**Source material**
[START]

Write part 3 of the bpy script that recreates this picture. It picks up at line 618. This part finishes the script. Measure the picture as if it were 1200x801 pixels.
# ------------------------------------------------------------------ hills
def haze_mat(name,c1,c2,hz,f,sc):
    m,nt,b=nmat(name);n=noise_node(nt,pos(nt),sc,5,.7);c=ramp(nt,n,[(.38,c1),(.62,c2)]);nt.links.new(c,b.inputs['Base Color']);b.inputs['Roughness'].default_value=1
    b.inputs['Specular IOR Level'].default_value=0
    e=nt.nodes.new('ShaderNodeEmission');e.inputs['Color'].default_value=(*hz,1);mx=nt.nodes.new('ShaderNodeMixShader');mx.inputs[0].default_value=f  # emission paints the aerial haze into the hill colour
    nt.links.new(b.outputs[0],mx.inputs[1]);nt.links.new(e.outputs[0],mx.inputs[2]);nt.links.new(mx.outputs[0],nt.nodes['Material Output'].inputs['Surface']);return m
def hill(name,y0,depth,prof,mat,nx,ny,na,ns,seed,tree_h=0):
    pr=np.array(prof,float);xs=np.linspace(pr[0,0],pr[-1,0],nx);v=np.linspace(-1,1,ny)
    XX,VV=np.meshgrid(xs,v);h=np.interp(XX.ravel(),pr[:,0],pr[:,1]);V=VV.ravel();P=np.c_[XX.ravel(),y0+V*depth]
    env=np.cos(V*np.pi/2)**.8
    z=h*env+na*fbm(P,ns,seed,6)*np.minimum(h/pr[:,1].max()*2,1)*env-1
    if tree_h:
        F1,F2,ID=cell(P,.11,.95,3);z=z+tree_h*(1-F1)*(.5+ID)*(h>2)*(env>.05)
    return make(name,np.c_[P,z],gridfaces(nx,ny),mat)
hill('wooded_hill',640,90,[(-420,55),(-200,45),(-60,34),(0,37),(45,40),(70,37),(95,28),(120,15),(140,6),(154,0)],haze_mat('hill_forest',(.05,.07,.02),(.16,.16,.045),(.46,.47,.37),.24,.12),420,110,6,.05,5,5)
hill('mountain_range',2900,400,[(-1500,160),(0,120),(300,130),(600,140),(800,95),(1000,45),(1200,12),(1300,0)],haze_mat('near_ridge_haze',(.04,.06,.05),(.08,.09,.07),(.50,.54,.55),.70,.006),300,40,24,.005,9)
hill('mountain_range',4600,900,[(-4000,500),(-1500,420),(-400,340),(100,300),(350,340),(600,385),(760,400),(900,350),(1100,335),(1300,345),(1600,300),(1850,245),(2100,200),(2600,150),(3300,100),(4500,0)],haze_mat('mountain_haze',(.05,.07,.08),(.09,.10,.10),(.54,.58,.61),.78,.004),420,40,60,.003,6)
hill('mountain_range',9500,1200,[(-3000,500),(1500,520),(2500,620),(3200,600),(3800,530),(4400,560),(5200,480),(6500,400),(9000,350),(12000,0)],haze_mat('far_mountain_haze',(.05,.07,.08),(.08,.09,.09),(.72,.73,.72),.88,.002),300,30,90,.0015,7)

[END]

**Problem details**
Print the whole listing again, exactly.

**Solution for this problem**
Write part 3 of the bpy script that recreates this picture. It picks up at line 618. This part finishes the script. Measure the picture as if it were 1200x801 pixels.
# ------------------------------------------------------------------ hills
def haze_mat(name,c1,c2,hz,f,sc):
    m,nt,b=nmat(name);n=noise_node(nt,pos(nt),sc,5,.7);c=ramp(nt,n,[(.38,c1),(.62,c2)]);nt.links.new(c,b.inputs['Base Color']);b.inputs['Roughness'].default_value=1
    b.inputs['Specular IOR Level'].default_value=0
    e=nt.nodes.new('ShaderNodeEmission');e.inputs['Color'].default_value=(*hz,1);mx=nt.nodes.new('ShaderNodeMixShader');mx.inputs[0].default_value=f  # emission paints the aerial haze into the hill colour
    nt.links.new(b.outputs[0],mx.inputs[1]);nt.links.new(e.outputs[0],mx.inputs[2]);nt.links.new(mx.outputs[0],nt.nodes['Material Output'].inputs['Surface']);return m
def hill(name,y0,depth,prof,mat,nx,ny,na,ns,seed,tree_h=0):
    pr=np.array(prof,float);xs=np.linspace(pr[0,0],pr[-1,0],nx);v=np.linspace(-1,1,ny)
    XX,VV=np.meshgrid(xs,v);h=np.interp(XX.ravel(),pr[:,0],pr[:,1]);V=VV.ravel();P=np.c_[XX.ravel(),y0+V*depth]
    env=np.cos(V*np.pi/2)**.8
    z=h*env+na*fbm(P,ns,seed,6)*np.minimum(h/pr[:,1].max()*2,1)*env-1
    if tree_h:
        F1,F2,ID=cell(P,.11,.95,3);z=z+tree_h*(1-F1)*(.5+ID)*(h>2)*(env>.05)
    return make(name,np.c_[P,z],gridfaces(nx,ny),mat)
hill('wooded_hill',640,90,[(-420,55),(-200,45),(-60,34),(0,37),(45,40),(70,37),(95,28),(120,15),(140,6),(154,0)],haze_mat('hill_forest',(.05,.07,.02),(.16,.16,.045),(.46,.47,.37),.24,.12),420,110,6,.05,5,5)
hill('mountain_range',2900,400,[(-1500,160),(0,120),(300,130),(600,140),(800,95),(1000,45),(1200,12),(1300,0)],haze_mat('near_ridge_haze',(.04,.06,.05),(.08,.09,.07),(.50,.54,.55),.70,.006),300,40,24,.005,9)
hill('mountain_range',4600,900,[(-4000,500),(-1500,420),(-400,340),(100,300),(350,340),(600,385),(760,400),(900,350),(1100,335),(1300,345),(1600,300),(1850,245),(2100,200),(2600,150),(3300,100),(4500,0)],haze_mat('mountain_haze',(.05,.07,.08),(.09,.10,.10),(.54,.58,.61),.78,.004),420,40,60,.003,6)
hill('mountain_range',9500,1200,[(-3000,500),(1500,520),(2500,620),(3200,600),(3800,530),(4400,560),(5200,480),(6500,400),(9000,350),(12000,0)],haze_mat('far_mountain_haze',(.05,.07,.08),(.08,.09,.09),(.72,.73,.72),.88,.002),300,30,90,.0015,7)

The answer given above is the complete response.